The following code will work and print Foo("hello"):

#[derive(Debug)]
struct Foo<'a>(&'a str);

impl<'a> From<&'a str> for Foo<'a> {
    fn from(s: &'a str) -> Self {
        Foo(s)
    }
}

fn main() {
    let s: &str = "hello";
    let foo = Foo::from(s);
    println!("{:?}", foo);
}

However, if I use generics, and change all str into T, it won't work:

#[derive(Debug)]
struct Foo<'a, T>(&'a T);

impl<'a, T> From<&'a T> for Foo<'a, T> {
    fn from(s: &'a T) -> Self {
        Foo(s)
    }
}

fn main() {
    let s: &str = "hello";
    let foo = Foo::from(s);
    println!("{:?}", foo);
}

error[E0277]: the size for values of type `str` cannot be known at compilation time
  --> a.rs:12:25
   |
2  | struct Foo<'a, T>(&'a T);
   | ------------------------- required by `Foo`
...
12 |     let foo = Foo::from(s);
   |                         ^ doesn't have a size known at compile-time
   |
   = help: the trait `std::marker::Sized` is not implemented for `str`
   = note: to learn more, visit <https://doc.rust-lang.org/book/ch19-04-advanced-types.html#dynamically-sized-types-and-the-sized-trait>

Isn't &'a T equivalent to &'a str?

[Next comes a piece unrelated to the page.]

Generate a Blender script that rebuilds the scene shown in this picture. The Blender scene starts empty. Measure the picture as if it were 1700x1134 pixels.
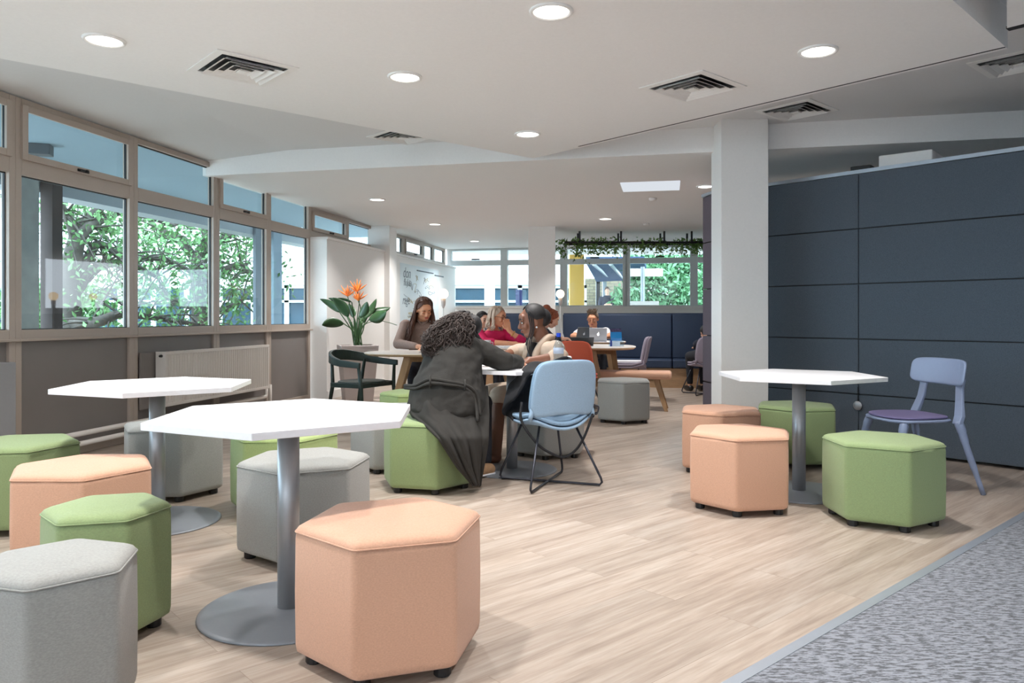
import bpy, bmesh, math, random
from mathutils import Vector, Matrix, Quaternion
random.seed(7)
PI = math.pi
S = bpy.context.scene
COL = S.collection
F, Y0, H = 1270.0, 526.0, 1.1          # focal length and horizon in pixels, eye height

# ------------------------------------------------------------------ camera
cam = bpy.data.cameras.new('camera'); co = bpy.data.objects.new('camera', cam); COL.objects.link(co)
co.location = (0, 0, H); co.rotation_euler = (PI/2, 0, 0)
cam.sensor_width = 36; cam.lens = F/1700*36; cam.shift_y = -(567-Y0)/1700; cam.clip_end = 300
S.camera = co
# ------------------------------------------------------------------ world, exposure
w = bpy.data.worlds.new('sky'); S.world = w; w.use_nodes = True
bg = w.node_tree.nodes['Background']; bg.inputs[0].default_value = (0.80, 0.90, 1.0, 1); bg.inputs[1].default_value = 11.0
S.view_settings.view_transform = 'Standard'; S.view_settings.look = 'None'
S.view_settings.exposure = 0.0; S.view_settings.gamma = 1; S.view_settings.use_curve_mapping = False
LAMP_W = 20.0

# ------------------------------------------------------------------ helpers
def P(px, py, d):
    """point seen at a pixel, d metres in front of the eye"""
    return Vector(((px-850)/F*d, d, H-(py-Y0)/F*d))
def PZ(px, py, z):
    d = (H-z)*F/(py-Y0); return Vector(((px-850)/F*d, d, z))
def lin(c):
    return tuple((v/12.92 if v <= .04045 else ((v+.055)/1.055)**2.4) for v in [x/255 for x in c])
def node(nt, t, **k):
    n = nt.nodes.new(t)
    for a, b in k.items(): setattr(n, a, b)
    return n
def mat(name, c, rough=.5, metal=0, spec=.5, var=0, vscale=60, bump=0, bscale=300, emit=0, stretch=None, sheen=0):
    m = bpy.data.materials.new(name); m.use_nodes = True; nt = m.node_tree; b = nt.nodes['Principled BSDF']
    c = lin(c); b.inputs['Base Color'].default_value = (*c, 1); b.inputs['Roughness'].default_value = rough
    b.inputs['Metallic'].default_value = metal; b.inputs['Specular IOR Level'].default_value = spec
    if sheen: b.inputs['Sheen Weight'].default_value = sheen
    tc = node(nt, 'ShaderNodeTexCoord')
    src = tc.outputs['Object']
    if stretch:
        mp = node(nt, 'ShaderNodeMapping'); mp.inputs['Scale'].default_value = stretch; nt.links.new(src, mp.inputs[0]); src = mp.outputs[0]
    n = node(nt, 'ShaderNodeTexNoise'); n.inputs['Scale'].default_value = vscale; n.inputs['Detail'].default_value = 6; nt.links.new(src, n.inputs['Vector'])
    r = node(nt, 'ShaderNodeValToRGB'); v = var if var else .015
    r.color_ramp.elements[0].position = .3; r.color_ramp.elements[1].position = .7
    r.color_ramp.elements[0].color = (*[x*(1-v) for x in c], 1); r.color_ramp.elements[1].color = (*[min(1, x*(1+v)) for x in c], 1)
    nt.links.new(n.outputs[0], r.inputs[0]); nt.links.new(r.outputs[0], b.inputs['Base Color'])
    if bump:
        n2 = node(nt, 'ShaderNodeTexNoise'); n2.inputs['Scale'].default_value = bscale; nt.links.new(src, n2.inputs['Vector'])
        bp = node(nt, 'ShaderNodeBump'); bp.inputs['Strength'].default_value = bump; bp.inputs['Distance'].default_value = .002
        nt.links.new(n2.outputs[0], bp.inputs['Height']); nt.links.new(bp.outputs[0], b.inputs['Normal'])
    if emit: b.inputs['Emission Color'].default_value = (*c, 1); b.inputs['Emission Strength'].default_value = emit
    return m
def glass_mat(name, tint=(235, 245, 248), refl=.06):
    m = bpy.data.materials.new(name); m.use_nodes = True; nt = m.node_tree; nt.nodes.clear()
    o = node(nt, 'ShaderNodeOutputMaterial'); t = node(nt, 'ShaderNodeBsdfTransparent'); g = node(nt, 'ShaderNodeBsdfGlossy')
    t.inputs[0].default_value = (*lin(tint), 1); g.inputs['Roughness'].default_value = .02
    f = node(nt, 'ShaderNodeFresnel'); f.inputs[0].default_value = 1.45
    ge = node(nt, 'ShaderNodeNewGeometry'); fm = node(nt, 'ShaderNodeMath', operation='MULTIPLY'); iv = node(nt, 'ShaderNodeMath', operation='SUBTRACT'); iv.inputs[0].default_value = 1
    nt.links.new(ge.outputs['Backfacing'], iv.inputs[1]); nt.links.new(f.outputs[0], fm.inputs[0]); nt.links.new(iv.outputs[0], fm.inputs[1])
    mx = node(nt, 'ShaderNodeMixShader'); nt.links.new(fm.outputs[0], mx.inputs[0]); nt.links.new(t.outputs[0], mx.inputs[1]); nt.links.new(g.outputs[0], mx.inputs[2])
    nt.links.new(mx.outputs[0], o.inputs[0]); return m

def fin(o, mt, smooth=False, bev=0, seg=2):
    if mt: o.data.materials.append(mt)
    if smooth:
        for p in o.data.polygons: p.use_smooth = True
    if bev:
        b = o.modifiers.new('bevel', 'BEVEL'); b.width = bev; b.segments = seg; b.limit_method = 'ANGLE'; b.angle_limit = .6
    return o
def mk(name, bm, mt, parent=None, smooth=False, bev=0, seg=2, world=False):
    """one mesh object; world=True: the vertices are in world space"""
    me = bpy.data.meshes.new(name)
    bmesh.ops.recalc_face_normals(bm, faces=bm.faces)
    if parent is not None and world:
        bm.transform(pmat(parent).inverted())
    bm.to_mesh(me); bm.free()
    o = bpy.data.objects.new(name, me); COL.objects.link(o)
    if parent is not None: o.parent = parent
    return fin(o, mt, smooth, bev, seg)
def pmat(o):
    m = Matrix.Translation(o.location) @ o.rotation_euler.to_matrix().to_4x4() @ Matrix.Diagonal((*o.scale, 1))
    return pmat(o.parent) @ m if o.parent else m
def tag(o, label=None, cat=None, group=None, kind=None):
    if label: o['label'] = label
    if cat: o['category'] = cat
    if group: o['group'] = group
    if kind: o['kind'] = kind
    return o
def thing(name, label, cat, loc=(0, 0, 0), rz=0, group=None, kind=None, sc=1):
    o = bpy.data.objects.new(name, None); COL.objects.link(o); o.empty_display_size = .1
    o.location = loc; o.rotation_euler = (0, 0, rz); o.scale = (sc, sc, sc)
    return tag(o, label, cat, group, kind)
def single(name, bm, mt, label, cat, loc=None, group=None, kind=None, **k):
    """a thing that is one mesh (vertices given in world space); origin at loc"""
    if loc is not None: bm.transform(Matrix.Translation(-Vector(loc)))
    o = mk(name, bm, mt, **k)
    if loc is not None: o.location = loc
    return tag(o, label, cat, group, kind)
def struct(name, bm, mt, parent=None, **k):
    o = mk(name, bm, mt, parent, **k)
    if parent is None: o['kind'] = 'structure'
    return o
def tree_copy(o, loc, rz, label, parent=None, swap=None, group=None):
    c = o.copy(); COL.objects.link(c)
    if parent is None:
        c.location = loc; c.rotation_euler = (0, 0, rz); c['label'] = label
        if group: c['group'] = group
    else: c.parent = parent
    if swap and c.type == 'MESH' and c.data.materials and c.data.materials[0] in swap:
        key = (c.data.name, swap[c.data.materials[0]].name)
        if key not in SWAPPED:
            d = c.data.copy(); d.materials[0] = swap[c.data.materials[0]]; SWAPPED[key] = d
        c.data = SWAPPED[key]
    for ch in list(o.children): tree_copy(ch, None, None, None, c, swap)
    return c
SWAPPED = {}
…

Why is the compiler seemingly using str instead of &'a str?

Answer 1

Type parameters are implicitly Sized in rust. You should add ?Sized constraint explicitly.

#[derive(Debug)]
struct Foo<'a, T: ?Sized>(&'a T);

impl<'a, T: ?Sized> From<&'a T> for Foo<'a, T> {
    fn from(s: &'a T) -> Self {
        Foo(s)
    }
}